The regular Winter meeting was held in the City of Hamilton, on Wednesday, the sixth of February. The President, Rev. R. Burnet, took the chair; and after the reading of the Minutes by the Secretary, introduced to the members Mr. Craig, Secretary of the Agricultural and Arts Association, of Ontario, and Mr. J. B. Jones, delegate from the Horticultural Society of Western New York. The gentlemen were most enthusiastically welcomed by the members, and addressed the meeting in a few well-timed words of hearty interest in the object of our Association.
Mr. Chas. Arnold—our accredited delegate to the Winter meeting of the W. N. Y. Horticultural Society—read his Report of what he heard and saw on that occasion. He stated that there was an average attendance during the two days of the meeting, 23rd and 24th of January, of about one hundred and forty intelligent fruit growers from all parts of the State of New York, and adjoining States. The evening session of the 23rd was largely taken up with a discussion upon the best means of destroying the Codlin Moth. One gentleman spoke for nearly two hours, advocating the merits of his patent invention for catching the larvæ of this Moth. (Our cousins are highly gifted in the talking line, and are an exceedingly inventive people.) This invention consisted of a piece of water-proof paper or pasteboard, lined with cotton batting. This was to be placed, in the form of a band of about three inches in width around the trunk of each tree, with the cotton batting next to the tree, and occasionally taken off and the larvæ found therein destroyed. Another man had applied for a patent for substantially the same thing, only in this case the cardboard was punched full of holes, and the cotton batting pressed into the holes. It was fully admitted by all who took part in the discussion, that the Codlin Moth was a very serious pest, and that every owner of a pear or apple tree should wage a war of extermination against it. The larvæ will take refuge under anything that gives them shelter and security, hence any contrivance that offers them a hiding place will be sought by them, and can be used as a trap for catching and killing them.

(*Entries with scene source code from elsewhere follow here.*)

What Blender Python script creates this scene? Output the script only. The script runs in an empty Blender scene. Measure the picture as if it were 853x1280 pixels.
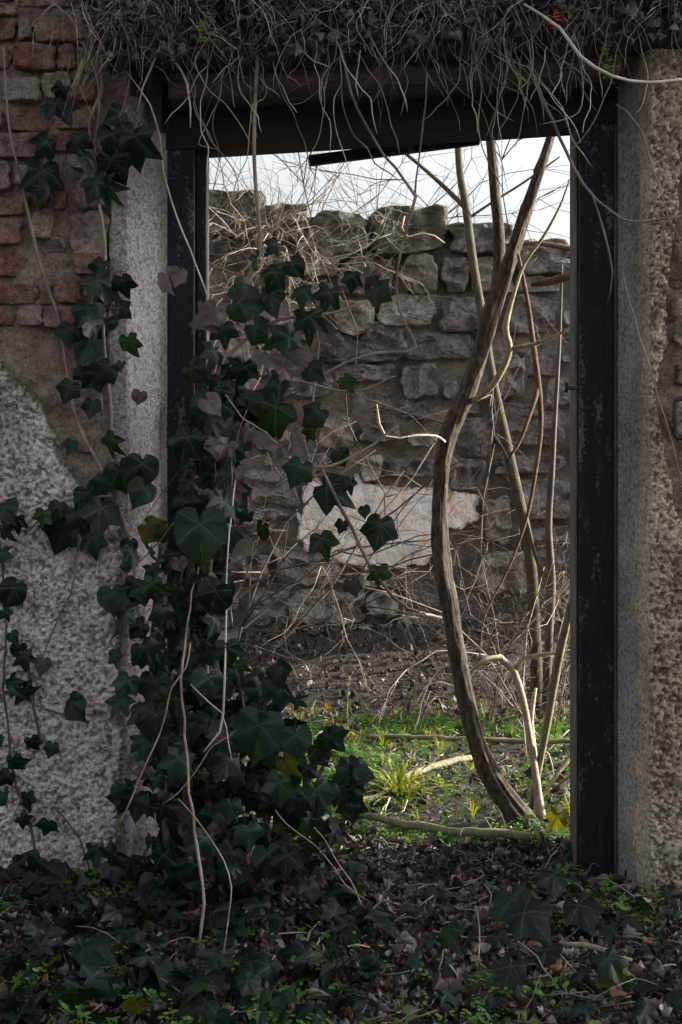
import bpy, math, random
import numpy as np
from mathutils import Matrix, Vector, Quaternion
R = random.Random(7)
NR = np.random.default_rng(7)
S = bpy.context.scene
COL = S.collection
rad = math.radians

# ------------------------------------------------------------------ camera, sky, sun
F, H, CY = 1778.0, 1.25, -4.0          # focal length in photo pixels, eye height, camera y
cam = bpy.data.cameras.new('camera'); camo = bpy.data.objects.new('camera', cam); COL.objects.link(camo)
cam.sensor_fit = 'VERTICAL'; cam.sensor_height = 36; cam.lens = 36 * F / 1280; cam.shift_y = -80 / 1280
cam.clip_start = .05; cam.clip_end = 2000
camo.location = (0, CY, H); camo.rotation_euler = (rad(90), 0, 0); S.camera = camo

SUN_DIR = Vector((4.3, 1.0, 1.5)).normalized()       # towards the sun: from the right, a little beyond the far wall
w = bpy.data.worlds.new('World'); S.world = w; w.use_nodes = True
wn = w.node_tree; bg = wn.nodes['Background']; sky = wn.nodes.new('ShaderNodeTexSky')
sky.sky_type = 'NISHITA'; sky.sun_disc = False
sky.sun_elevation = math.asin(SUN_DIR.z); sky.sun_rotation = math.atan2(SUN_DIR.x, SUN_DIR.y)
sky.air_density = 1.0; sky.dust_density = 6.0; sky.ozone_density = 1.0
hs = wn.nodes.new('ShaderNodeHueSaturation'); hs.inputs['Saturation'].default_value = .3      # thin white haze of cloud
wn.links.new(sky.outputs[0], hs.inputs['Color']); wn.links.new(hs.outputs[0], bg.inputs[0]); bg.inputs[1].default_value = .15
sl = bpy.data.lights.new('sun', 'SUN'); sl.energy = 5.0; sl.angle = rad(.5); sl.color = (1, .95, .86)
so = bpy.data.objects.new('sun', sl); COL.objects.link(so); so.rotation_euler = SUN_DIR.to_track_quat('Z', 'Y').to_euler()
so.location = (4, 4, 6)
S.view_settings.view_transform = 'Standard'; S.view_settings.look = 'None'
S.view_settings.exposure = 1.4; S.view_settings.gamma = 1
S.cycles.max_bounces = 6; S.cycles.transparent_max_bounces = 8
S.cycles.use_denoising = True

# ------------------------------------------------------------------ helpers
def P(px, py, Y):
    D = Y - CY
    return Vector(((px - 426.5) * D / F, Y, H + (560 - py) * D / F))
def U(px, Y=0.0): return px * (Y - CY) / F                 # a length in photo pixels as metres at depth Y
def sstep(a, b, x):
    t = np.clip((x - a) / (b - a), 0, 1); return t * t * (3 - 2 * t)

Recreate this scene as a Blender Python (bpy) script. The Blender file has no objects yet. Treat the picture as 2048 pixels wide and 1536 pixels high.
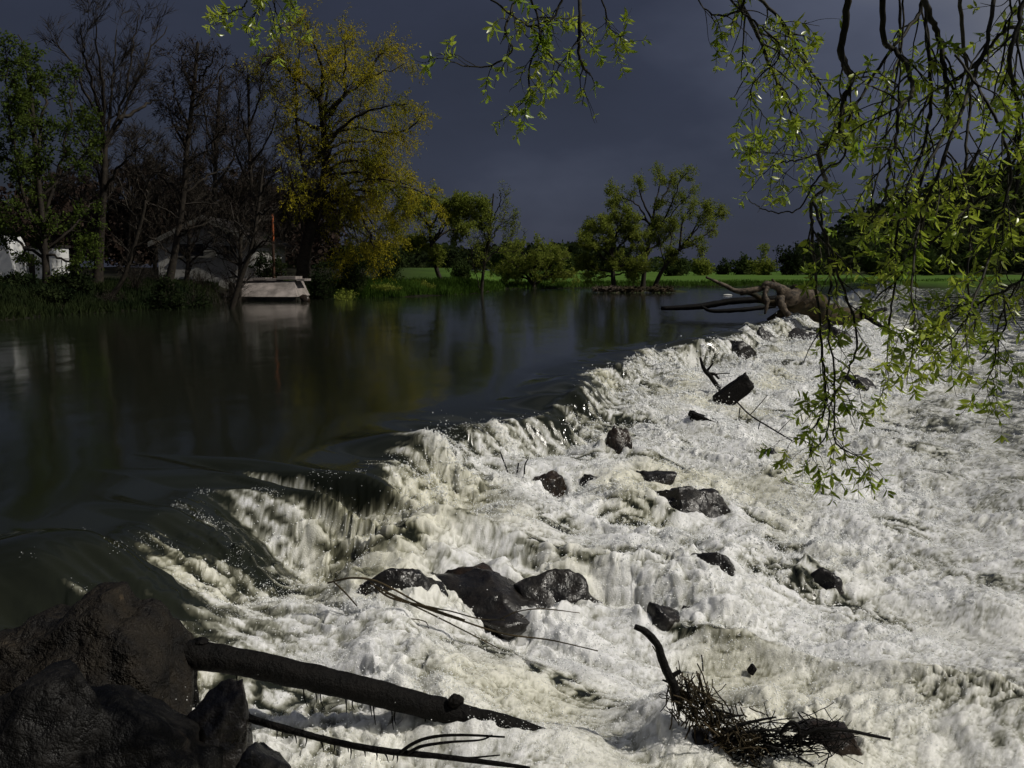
import bpy, math
import numpy as np
from mathutils import Vector, Matrix

# ------------------------------------------------------------------ camera, sky, sun, exposure
scene = bpy.context.scene
COL = scene.collection
CAM_H, PITCH, F = 2.0, math.radians(6.6), 1967.0          # metres above the upper river, tilt down, focal length in photo pixels
cam_d = bpy.data.cameras.new('camera'); cam = bpy.data.objects.new('camera', cam_d); COL.objects.link(cam)
cam_d.sensor_width = 36.0; cam_d.lens = 36.0 * F / 2048.0; cam_d.clip_start = 0.05; cam_d.clip_end = 6000
cam.location = (0, 0, CAM_H); cam.rotation_euler = (math.radians(90) - PITCH, 0, 0)
scene.camera = cam

SUN_EL, SUN_AZ = math.radians(45), math.radians(104)        # azimuth measured from the view direction towards the right
SUN_DIR = Vector((math.sin(SUN_AZ) * math.cos(SUN_EL), math.cos(SUN_AZ) * math.cos(SUN_EL), math.sin(SUN_EL)))
world = bpy.data.worlds.new('World'); scene.world = world; world.use_nodes = True
wn, wl = world.node_tree.nodes, world.node_tree.links
wn.clear()
def wnode(t, **kw):
    n = wn.new(t)
    for k, v in kw.items(): setattr(n, k, v)
    return n
w_out = wnode('ShaderNodeOutputWorld'); w_bg = wnode('ShaderNodeBackground'); w_bg.inputs['Strength'].default_value = 0.07
w_sky = wnode('ShaderNodeTexSky', sky_type='NISHITA', sun_disc=False, sun_elevation=SUN_EL, sun_rotation=SUN_AZ)
w_tc = wnode('ShaderNodeTexCoord')
w_map = wnode('ShaderNodeMapping'); w_map.inputs['Scale'].default_value = (1.0, 1.0, 2.2); w_map.inputs['Location'].default_value = (0.6, 0.2, 0.1)
w_nz = wnode('ShaderNodeTexNoise'); w_nz.inputs['Scale'].default_value = 2.0; w_nz.inputs['Detail'].default_value = 6; w_nz.inputs['Roughness'].default_value = 0.5
w_dot = wnode('ShaderNodeVectorMath', operation='DOT_PRODUCT'); w_dot.inputs[1].default_value = tuple(SUN_DIR)
w_mr = wnode('ShaderNodeMapRange'); w_mr.inputs['From Min'].default_value = -0.16; w_mr.inputs['From Max'].default_value = 1.0
w_pow = wnode('ShaderNodeMath', operation='POWER'); w_pow.inputs[1].default_value = 1.0
w_add = wnode('ShaderNodeMath', operation='MULTIPLY_ADD'); w_add.inputs[1].default_value = 0.85
w_ramp = wnode('ShaderNodeValToRGB')
e = w_ramp.color_ramp.elements
e[0].position = 0.26; e[0].color = (0.21, 0.24, 0.375, 1)
e[1].position = 0.95; e[1].color = (2.4, 2.5, 2.9, 1)
m = e.new(0.54); m.color = (0.43, 0.50, 0.84, 1)
m = e.new(0.76); m.color = (1.1, 1.25, 1.85, 1)
w_mix = wnode('ShaderNodeMix', data_type='RGBA'); w_mix.inputs['Factor'].default_value = 0.97
wl.new(w_tc.outputs['Generated'], w_map.inputs['Vector']); wl.new(w_map.outputs[0], w_nz.inputs['Vector'])
wl.new(w_tc.outputs['Generated'], w_dot.inputs[0]); wl.new(w_dot.outputs['Value'], w_mr.inputs['Value'])
wl.new(w_mr.outputs[0], w_pow.inputs[0]); wl.new(w_pow.outputs[0], w_add.inputs[2]); wl.new(w_nz.outputs['Fac'], w_add.inputs[0])
wl.new(w_add.outputs[0], w_ramp.inputs['Fac'])
wl.new(w_sky.outputs[0], w_mix.inputs['A']); wl.new(w_ramp.outputs[0], w_mix.inputs['B'])
wl.new(w_mix.outputs['Result'], w_bg.inputs['Color']); wl.new(w_bg.outputs[0], w_out.inputs['Surface'])

sun_d = bpy.data.lights.new('sun', 'SUN'); sun = bpy.data.objects.new('sun', sun_d); COL.objects.link(sun)
sun_d.energy = 3.2; sun_d.angle = math.radians(0.53); sun_d.color = (1.0, 0.95, 0.86)
sun.rotation_euler = SUN_DIR.to_track_quat('Z', 'Y').to_euler(); sun.location = SUN_DIR * 50

vs = scene.view_settings
vs.view_transform = 'Standard'; vs.look = 'None'; vs.exposure = 0.0; vs.gamma = 1.0; vs.use_curve_mapping = False
scene.render.engine = 'CYCLES'
cy = scene.cycles
cy.max_bounces = 4; cy.diffuse_bounces = 2; cy.glossy_bounces = 2; cy.transmission_bounces = 2; cy.transparent_max_bounces = 4
cy.caustics_reflective = False; cy.caustics_refractive = False
cy.use_denoising = True; cy.use_adaptive_sampling = True; cy.adaptive_threshold = 0.03; cy.adaptive_min_samples = 16

# ------------------------------------------------------------------ helpers
rng = np.random.default_rng(7)
UPV = np.array([0, math.sin(PITCH), math.cos(PITCH)]); FWD = np.array([0, math.cos(PITCH), -math.sin(PITCH)]); RGT = np.array([1.0, 0, 0])
CAMP = np.array([0, 0, CAM_H])
def ray(x, y): return RGT * ((x - 1024) / F) - UPV * ((y - 768) / F) + FWD
def at(x, y, z=0.0):                                       # the point at height z under photo pixel (x, y)
    r = ray(x, y); return CAMP + r * ((z - CAM_H) / r[2])
def atd(x, y, D):                                          # the point at depth D (world y)
    r = ray(x, y); return CAMP + r * (D / r[1])

def sstep(a, b, x):
    t = np.clip((x - a) / (b - a), 0, 1); return t * t * (3 - 2 * t)
_perm = np.random.default_rng(3).permutation(256); _perm = np.concatenate([_perm, _perm, _perm])
_ga = np.random.default_rng(4).uniform(0, 2 * np.pi, 256); _gx, _gy = np.cos(_ga), np.sin(_ga)
def perlin(x, y, seed=0):
    x = np.asarray(x, float) + seed * 17.31; y = np.asarray(y, float) + seed * 9.77
    xi = np.floor(x).astype(int); yi = np.floor(y).astype(int); xf = x - xi; yf = y - yi
    xi &= 255; yi &= 255
    u = xf * xf * xf * (xf * (xf * 6 - 15) + 10); v = yf * yf * yf * (yf * (yf * 6 - 15) + 10)
    def g(ix, iy, fx, fy):
        h = _perm[_perm[ix & 255] + (iy & 255)]; return _gx[h] * fx + _gy[h] * fy
    a = g(xi, yi, xf, yf); b = g(xi + 1, yi, xf - 1, yf); c = g(xi, yi + 1, xf, yf - 1); d = g(xi + 1, yi + 1, xf - 1, yf - 1)
    return ((a + (b - a) * u) + ((c + (d - c) * u) - (a + (b - a) * u)) * v) * 1.4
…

A very convenient trap has been made by fastening a strip of old carpeting or of cotton flannel around the trunk of the tree, and removing it every week or ten days and passing it through an old clothes-wringer, so as to crush the larvæ that have taken refuge in it, and then putting it back around the tree. Those who desire to inform themselves more fully on the subject of the Codlin Moth, will find much valuable information in the entomological part of the Report for 1870, page 91; for 1872, page 5; for 1874, page 43; and those who have only the Report for 1877, will find the insect figured in all its stages of existence at page 46 of the entomological part.